Passato il tempo della cosiddetta prima repubblica, la scena politica italiana è stata dominata quasi sempre da personaggi effimeri, capaci di cavalcare l'onda, non di segnare un'epoca. Non Berlusconi, non Grillo, non D'Alema, non Veltroni, non Renzi: nessuno di questi si è davvero imposto con la forza travolgente di una personalità che fosse in grado di imprimere una svolta duratura al corso degli eventi. Tutti hanno avuto il loro momento di gloria, qualcuno è rimasto sulla scena più a lungo di altri, nessuno ha assunto il rilievo della figura esemplare. Maschere destinate a bruciarsi nel tempo dello spettacolo. Non così i presidenti della Repubblica, tra di essi uno o due hanno regnato in tempi difficili e hanno acquisito sul campo una loro tragica grandezza: Scalfaro e ora Mattarella, che Dio lo conservi.

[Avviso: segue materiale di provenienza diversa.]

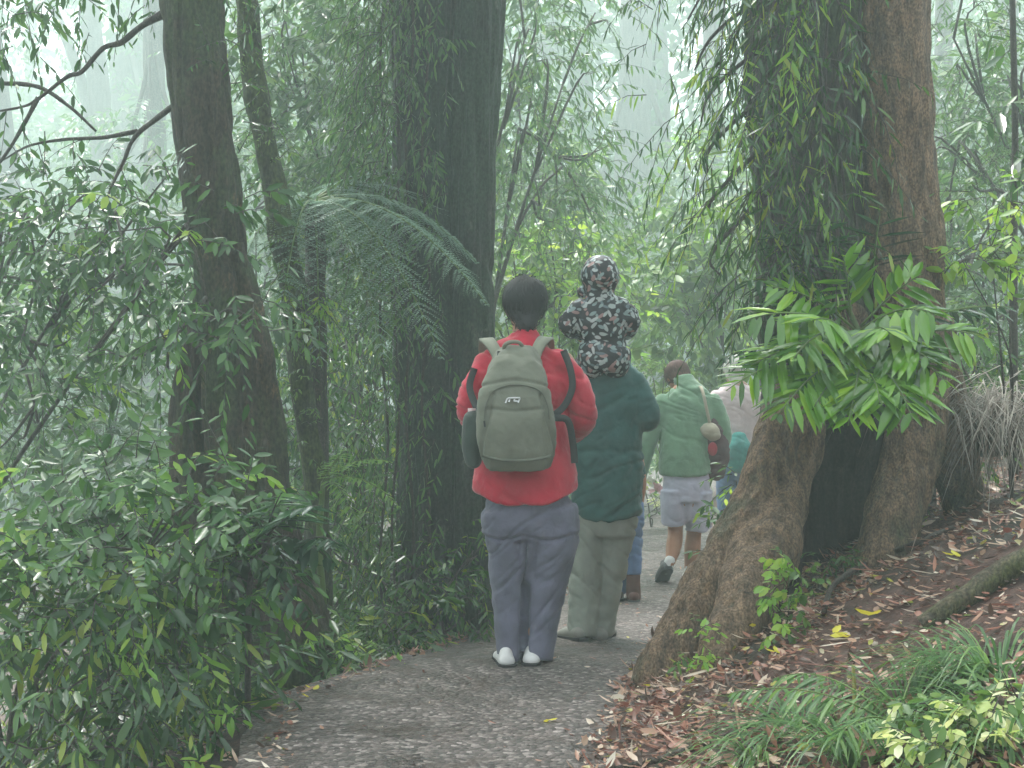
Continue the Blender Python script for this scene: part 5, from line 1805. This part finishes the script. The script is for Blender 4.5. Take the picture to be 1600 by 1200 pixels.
blend('sweater', g, M_green, e, .009, 5, folds(.011, (7, 7, 3), 1.0, 6.))
g = Geo()
sweep(g, np.array([Q(1072, 728), Q(1073, 755), Q(1074, 782)]), [(.15, .11), (.170, .132), (.17, .13)], n=20, k=4, ref=np.array([1., 0, 0]))
sweep(g, np.array([Q(1073, 765), Q(1073, 800, .01)]), [(.10, .12), (.06, .10)], n=16, k=4, ref=np.array([1., 0, 0]), round_ends=True)
sweep(g, np.array([Q(1052, 765), Q(1053, 795), Q(1053, 818, .01)]), [(.093, .125), (.092, .115), (.088, .11)], n=18, k=5, ref=np.array([1., 0, 0]))
sweep(g, np.array([Q(1092, 765), Q(1092, 795, .02), Q(1094, 828, .04)]), [(.097, .125), (.098, .12), (.100, .115)], n=18, k=5, ref=np.array([1., 0, 0]))
blend('shorts', g, M_lilac, e, .0085, 4, folds(.012, (8, 8, 2.5), .5, 8.))
for c0, c1 in ((Q(1045, 871, -.115), Q(1042, 880, -.115)), (Q(1080, 886, .06), Q(1079, 900, .06))):
    g = Geo()
    sweep(g, np.array([c0, c1]), [.040, .041], n=12, k=3, round_ends=True)
    blend('sock', g, M_white, e, .006, 2)
shoe(e, Q(1039, 888, -.155), (-.12, 1, 0), plain_mat('dark_grey_shoe', (.10, .10, .10), .6), .27, .05, -.50)
shoe(e, at(1078, 0, D) * [1, 0, 0] + [0, D - .02, gr], (.05, 1, 0), M_white, .27, .048)

# bag and hat on the right hip
bb = Q(1112, 735, -.02)
e = empty('shoulder_bag', bb, 'dark maroon shoulder bag hanging on the right hip of the green sweater walker', 'bag')
g = Geo()
sweep(g, np.array([Q(1118, 738, .0), Q(1118, 715, -.02), Q(1116, 685, -.02), Q(1112, 662, .0)]), [(.075, .06), (.10, .08), (.095, .075), (.06, .05)], n=18, k=5, ref=np.array([1., 0, 0]), round_ends=True)
blend('bag', g, M_maroon, e, .009, 4, folds(.01, (8, 8, 6), .4, 9.))
g = Geo()
ribbon(g, [Q(1108, 668, -.09), Q(1101, 640, -.12), Q(1096, 615, -.10), Q(1094, 604, -.03), Q(1095, 606, .08)], .022, .004, (0, -.9, .3))
obj('strap', g, M_beige, e)
g = Geo()
ball(g, Q(1110, 700, -.115), (.035, .012, .05), 12)
obj('patch', g, plain_mat('red_patch', (.35, .03, .05), .7), e)
g = Geo()
p = Q(1106, 672, -.10)
ball(g, p, (.068, .05, .055), 16)
ball(g, p + [.03, .0, -.03], (.05, .045, .04), 14)
tag(blend('hat', g, M_beige, None, .007, 3, folds(.014, (14, 14, 12), .4, 1.), loc=p), 'beige cloth hat tucked at the strap of the dark shoulder bag', 'hat')

# ---------------------------------------------------------------- walker in jeans behind the teal jacket
D = 9.06
px_ = 2222.2 / D
gr = CZ - 1.553
e = empty('person', (at(982, 0, D)[0], D, gr), 'small walker in blue jeans and brown boots, mostly hidden behind the teal jacket', 'person')
hc = Q(972, 660, .03)
Rh = rot_head(0, -.1)
g = Geo()
head(g, hc, Rh, .9)
sweep(g, np.array([Q(972, 680, .02), Q(972, 700), Q(973, 725), Q(974, 770), Q(976, 810)]), [(.045, .045), (.09, .06), (.12, .08), (.11, .08), (.115, .09)], n=16, k=4, ref=np.array([1., 0, 0]), round_ends=True)
for sx, pts in ((-1, [(948, 715, 0), (940, 760, .0), (942, 795, .06)]), (1, [(997, 715, 0), (1003, 752, 0), (1002, 785, .05)])):
    P = np.array([Q(*p) for p in pts])
    sweep(g, P, [.036, .030, .023], n=10, k=4, round_ends=True)
    hand(g, P[2], P[2] - P[1], np.array([-sx * 1., 0, 0]), .8, sx, .4)
for pts in ([(968, 810, 0), (966, 870, .04), (966, 925, .06)], [(987, 810, 0), (989, 865, .0), (989, 925, -.02)]):
    sweep(g, np.array([Q(*p) for p in pts]), [.06, .045, .034], n=12, k=4, round_ends=True)
blend('body', g, M_skin, e, .006, 3)
hair_shell(e, hc, Rh, M_hair_black, .94, -.08, 1., 500)
g = Geo()
sweep(g, np.array([Q(972, 697), Q(972, 707), Q(973, 725), Q(974, 770), Q(976, 800)]), [(.05, .05), (.10, .07), (.128, .09), (.12, .09), (.122, .1)], n=18, k=4, ref=np.array([1., 0, 0]))
sweep(g, np.array([Q(950, 715), Q(941, 758), Q(942, 785, .04)]), [.045, .04, .034], n=12, k=4, round_ends=True)
sweep(g, np.array([Q(994, 715), Q(1000, 745), Q(1002, 764, .03)]), [.045, .038, .032], n=12, k=4, round_ends=True)
blend('top', g, M_teal, e, .008, 4, folds(.008, (9, 9, 6), .8, 3.))
g = Geo()
sweep(g, np.array([Q(977, 785), Q(978, 815), Q(978, 830)]), [(.115, .1), (.118, .1), (.10, .09)], n=18, k=3, ref=np.array([1., 0, 0]))
sweep(g, np.array([Q(966, 810), Q(967, 860, .03), Q(968, 928, .06)]), [(.064, .075), (.055, .065), (.05, .06)], n=14, k=5, ref=np.array([1., 0, 0]))
sweep(g, np.array([Q(988, 810), Q(989, 850), Q(989, 897, -.02)]), [(.066, .075), (.060, .066), (.052, .06)], n=14, k=5, ref=np.array([1., 0, 0]))
blend('jeans', g, M_jeans, e, .0075, 3, folds(.010, (8, 8, 7), 1.4, 12.))
g = Geo()
sweep(g, np.array([Q(989, 890, -.02), Q(989, 915, -.02), Q(990, 932, -.01)]), [(.045, .055), (.045, .06), (.048, .06)], n=14, k=4, ref=np.array([1., 0, 0]), round_ends=True)
blend('boot_shaft', g, M_brown, e, .006, 2)
shoe(e, at(989, 0, D) * [1, 0, 0] + [0, D - .08, gr], (.02, 1, 0), M_brown, .23, .044)
shoe(e, at(967, 0, D) * [1, 0, 0] + [0, D - .0, gr], (-.05, 1, 0), M_brown, .23, .044)

# ---------------------------------------------------------------- walker in pale pink beyond the fronds
D = 12.0
px_ = 2222.2 / D
gr = CZ - 1.675
e = empty('person', (at(1150, 0, D)[0], D, gr), 'walker in pale pink top and blue trousers, half hidden behind the glossy fronds', 'person')
hc = Q(1148, 578, .05)
Rh = rot_head(0, -.15)
g = Geo()
head(g, hc, Rh)
sweep(g, np.array([Q(1148, 592, .04), Q(1149, 602, .02), Q(1150, 615)]), [.05, .055, .08], n=12, k=3, round_ends=True)
sweep(g, np.array([Q(1150, 612), Q(1150, 630), Q(1150, 670), Q(1150, 720)]), [(.13, .08), (.16, .1), (.15, .11), (.15, .11)], n=16, k=4, ref=np.array([1., 0, 0]), round_ends=True)
for sx, pts in ((-1, [(1120, 622, 0), (1112, 665, .0), (1118, 700, .1)]), (1, [(1180, 622, 0), (1188, 665, 0), (1180, 700, .1)])):
    P = np.array([Q(*p) for p in pts])
    sweep(g, P, [.048, .04, .03], n=10, k=4, round_ends=True)
    hand(g, P[2], P[2] - P[1], np.array([-sx * 1., 0, 0]), .95, sx, .45)
for x0 in (1136, 1165):
    sweep(g, np.array([Q(x0, 720), Q(x0, 790, .02), Q(x0, 858)]), [.08, .055, .04], n=12, k=4, round_ends=True)
blend('body', g, M_skin, e, .0065, 3)
hair_shell(e, hc, Rh, M_hair_pale, 1.05, -.09, 1., 700)
g = Geo()
sweep(g, np.array([Q(1149, 597, .02), Q(1149, 606, .01), Q(1150, 622), Q(1150, 660), Q(1150, 705)]), [(.065, .065), (.13, .09), (.185, .115), (.18, .13), (.185, .135)], n=20, k=4, ref=np.array([1., 0, 0]))
for sx in (-1, 1):
    sweep(g, np.array([Q(1150 + sx * 30, 622), Q(1150 + sx * 37, 662), Q(1150 + sx * 32, 690, .06)]), [.068, .06, .048], n=14, k=4, round_ends=True)
blend('top', g, M_pink, e, .009, 4, folds(.01, (7, 7, 5), 1., 14.))
g = Geo()
sweep(g, np.array([Q(1150, 695), Q(1150, 730), Q(1150, 750)]), [(.16, .12), (.17, .13), (.15, .12)], n=18, k=3, ref=np.array([1., 0, 0]))
for x0 in (1136, 1165):
    sweep(g, np.array([Q(x0, 730), Q(x0, 790, .01), Q(x0, 862)]), [(.09, .11), (.08, .09), (.07, .085)], n=14, k=4, ref=np.array([1., 0, 0]))
blend('trousers', g, M_jeans, e, .009, 3, folds(.01, (7, 7, 5), 1., 15.))
for x0 in (1136, 1165):
    shoe(e, at(x0, 0, D) * [1, 0, 0] + [0, D - .07, gr], (0, 1, 0), M_sole, .26, .046)
bb = Q(1150, 716, -.2)
g = Geo()
sweep(g, np.array([Q(1150, 722, -.2), Q(1150, 700, -.21), Q(1149, 684, -.19)]), [(.10, .06), (.11, .07), (.07, .05)], n=16, k=4, ref=np.array([1., 0, 0]), round_ends=True)
tag(blend('bum_bag', g, cloth_mat('bright_teal_cloth', (.03, .22, .20), .7), None, .008, 3, folds(.006), loc=bb), 'bright teal bag on the back of the walker in pale pink', 'bag')

# ================================================================== air, light, camera
DENS = .0108
g = Geo()
x0, x1, y0, y1, z0, z1 = -95., 95., -18., 160., -9., 42.
c = np.array([[x0, y0, z0], [x1, y0, z0], [x1, y1, z0], [x0, y1, z0], [x0, y0, z1], [x1, y0, z1], [x1, y1, z1], [x0, y1, z1]])
g.add(c, np.array([[0, 3, 2, 1], [4, 5, 6, 7], [0, 1, 5, 4], [1, 2, 6, 5], [2, 3, 7, 6], [3, 0, 4, 7]]))
m, nt, out, N, link = nodes('haze_air')
v = N('VolumePrincipled')
v.inputs['Color'].default_value = (.80, .965, .935, 1)
v.inputs['Density'].default_value = DENS
v.inputs['Anisotropy'].default_value = .4
link(v.outputs[0], out.inputs['Volume'])
m.volume_intersection_method if False else None
tag(obj('haze', g, m, smooth=False), kind='stuff')

w = bpy.data.worlds.new('World')
SC.world = w
w.use_nodes = True
nt = w.node_tree
bg = nt.nodes['Background']
sky = nt.nodes.new('ShaderNodeTexSky')
sky.sky_type = 'NISHITA'
sky.sun_disc = False
SUN = np.array([-.2, .42, .89])
SUN = SUN / np.linalg.norm(SUN)
sky.sun_elevation = math.asin(SUN[2])
sky.sun_rotation = math.atan2(SUN[0], SUN[1])
sky.air_density = 1.
sky.dust_density = 5.
hs = nt.nodes.new('ShaderNodeHueSaturation')
hs.inputs['Saturation'].default_value = .22
nt.links.new(sky.outputs[0], hs.inputs['Color'])
# overcast sky: the zenith is brighter than the horizon
tcw = nt.nodes.new('ShaderNodeTexCoord')
sx = nt.nodes.new('ShaderNodeSeparateXYZ')
nt.links.new(tcw.outputs['Generated'], sx.inputs[0])
mr = nt.nodes.new('ShaderNodeMapRange')
mr.inputs['To Min'].default_value = .85
mr.inputs['To Max'].default_value = 2.4
nt.links.new(sx.outputs['Z'], mr.inputs['Value'])
vm = nt.nodes.new('ShaderNodeVectorMath')
vm.operation = 'SCALE'
nt.links.new(hs.outputs[0], vm.inputs[0])
nt.links.new(mr.outputs[0], vm.inputs['Scale'])
nt.links.new(vm.outputs[0], bg.inputs['Color'])
bg.inputs['Strength'].default_value = .15

L = bpy.data.lights.new('sun', 'SUN')
L.energy = 1.5
L.angle = math.radians(11)
L.color = (1., .97, .92)
lo = bpy.data.objects.new('sun', L)
COL.objects.link(lo)
lo.rotation_euler = Vector((-SUN[0], -SUN[1], -SUN[2])).to_track_quat('-Z', 'Y').to_euler()
lo.location = (0, 0, 30)

cam = bpy.data.cameras.new('camera')
cam.lens = 50
cam.sensor_width = 36
cam.shift_y = -(600 - HY) / 1600
cam.clip_start = .05
cam.clip_end = 500
co = bpy.data.objects.new('camera', cam)
COL.objects.link(co)
co.location = (0, 0, CZ)
co.rotation_euler = (math.pi / 2, 0, 0)
SC.camera = co

SC.render.engine = 'CYCLES'
SC.cycles.max_bounces = 8
SC.cycles.diffuse_bounces = 3
SC.cycles.glossy_bounces = 2
SC.cycles.transmission_bounces = 3
SC.cycles.volume_bounces = 2
SC.cycles.use_denoising = True
SC.view_settings.view_transform = 'Standard'
SC.view_settings.look = 'None'
SC.view_settings.gamma = 1
SC.view_settings.use_curve_mapping = False
SC.view_settings.exposure = 1.12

Giovanni Macchia, Luigi Pirandello, Storia della Letteratura Italiana, direttori: Emilio Cecchi e Natalino Sapegno, volume nono, Il Novecento, Milano, Garzanti 1969, pagina 419
Gli eroi shakespeariani nascono e vivono sul palcoscenico per tutta la durata dello spettacolo, e continuano a vivere quando il sipario è calato. I personaggi di Pirandello non hanno alcuna posterità. Calato il sipario, sono veramente morti. Il teatro è il luogo, insieme, della loro reincarnazione e della loro morte. Nati altrove, fuori del teatro, vi sprofondano per sempre, una volta che la rappresentazione è finita. Hanno bruciato tutto se stessi in una deserta ansia d'eternità, su un palcoscenico ove non hanno mimato, né "ripetuta" la vita. Ed un senso di vuoto, di esistenziale tristezza prende lo spettatore che abbandona il teatro.